The salaries of Syracuse councilors, the mayor, council president and city auditor will likely be going up, after the council approved the pay raises on Monday. Those positions, with the exception of the mayor, also get 2% annual increases until 2023.

It has been 16 years since councilors had a salary increase. They will go from $21,000 to $30,000 a year. Councilor-at-Large Tim Rudd said they should be paid at least a living wage for a job some councilors work at full time.

“So, we’re talking about $15 an hour here in practice," Rudd said. "I don’t think there’s anyone who thinks that’s excessive. I think people want responsiveness in local government.”
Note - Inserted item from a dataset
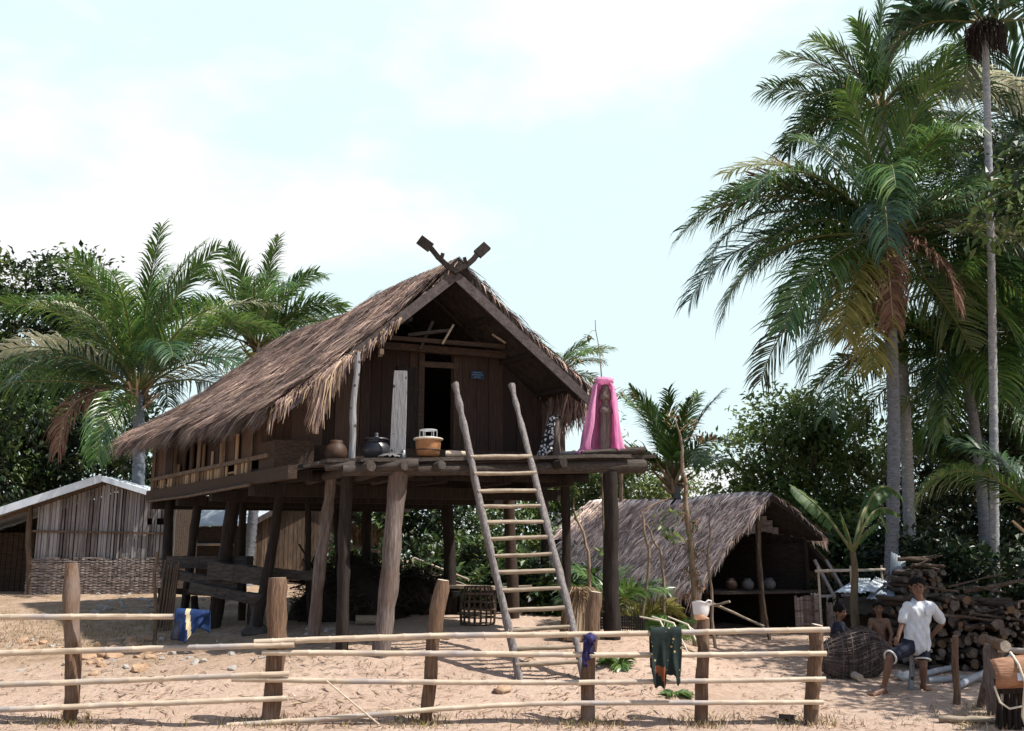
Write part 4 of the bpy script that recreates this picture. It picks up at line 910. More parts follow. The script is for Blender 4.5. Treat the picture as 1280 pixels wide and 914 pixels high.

Two councilors voted against the pay raises including Councilor Joe Carni.

“I just can’t justify giving ourselves and other elected officials raises when we’re struggling to balance the budget,” Carni said.

Six councilors voted for the raises, making it a veto-proof majority. Mayor Ben Walsh has not said if he would sign or veto the legislation. The mayor’s salary would go from $115,000 to $130,000 a year by 2022. Last week, Walsh said the pay raises, specifically for the mayor, are not his priority, but he said the council does deserve it.

“They work very hard,” Walsh said. “I see them at many of the same meetings that I am. I get paid a full-time salary and they don’t. So, I understand it.”

Walsh could also do nothing and allow the increases to go into law. A local law hearing will be held sometime this month, which could elicit more feedback from the public.